Why should Americans be involved with human rights for North Korea?

It is our moral obligation. To whom much is given, much is expected. The North Koreans are our brothers and sisters who deserve the same basic human rights that we take for granted. It is our moral duty to do all we can to help them.

What is your advice to anyone interested in helping?

First, they should launch their own letter writing campaigns: write to President George Bush, Secretary of State Colin Powell, and their own elected Senator and Representative and ask them to work for human rights for the North Korean people. We underestimate the effect that our letters and phone calls have on our elected representatives, but these letters and phone calls have an impact. Most people do not take the time to do this basic action. One Congressional staff person told me that it takes just four individually written letters from the constituents to get an issue on their Congressman’s “radar screen.”

Other people to write would include officials from the United Nations, China, and Russia to request that they grant refugee status to the North Koreans who have fled North Korea.

Second, they should continue to keep informed by visiting your website and by contacting us to get on the Citizens Alliance’s publication, Life and Human Rights. Things are happening every day — more North Koreans escaping over the China border, others showing up seeking asylum, children dying of starvation, innocent people imprisoned, tortured, executed — every day. This North Korean regime is responsible for the deaths of millions of people and every day we do not act more people die.
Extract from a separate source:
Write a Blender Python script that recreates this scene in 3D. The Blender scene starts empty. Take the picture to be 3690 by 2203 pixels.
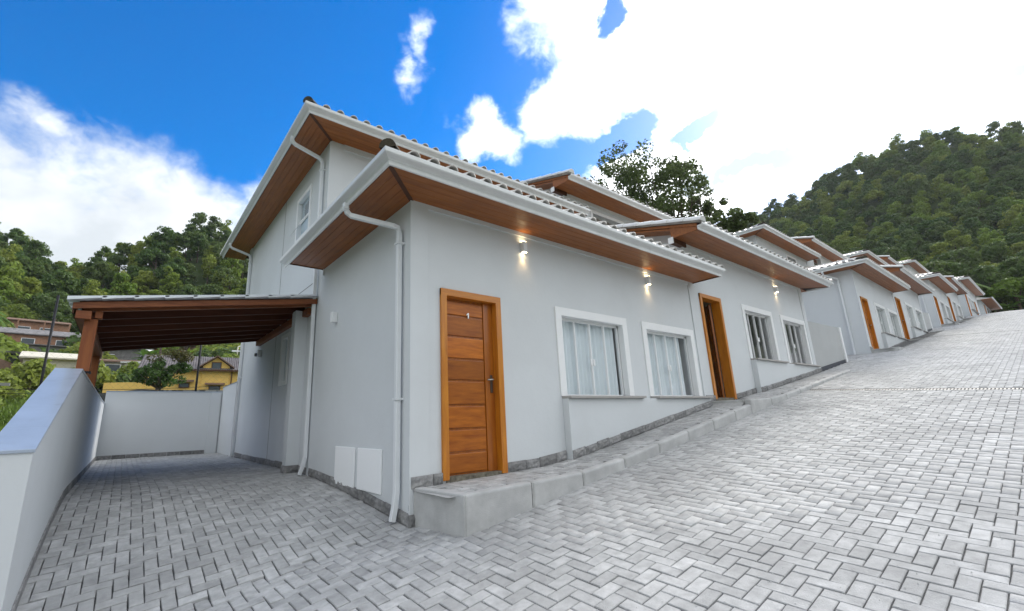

Third, they should decide the best ways to use their own talents and then decide to do some or all of the following: work with us in sponsoring visits by North Koreans to the United States, help raise funds for organizations like the Aegis Foundation, Exodus 21 and the Ton-a-Month Club that are helping the North Korean refugees; sponsor their own showing of documentaries on North Korea to their civic groups, churches, colleges, etc., write letters to the editor about the issue, send petitions to the UN, China officials, and our government, those are just a few ideas.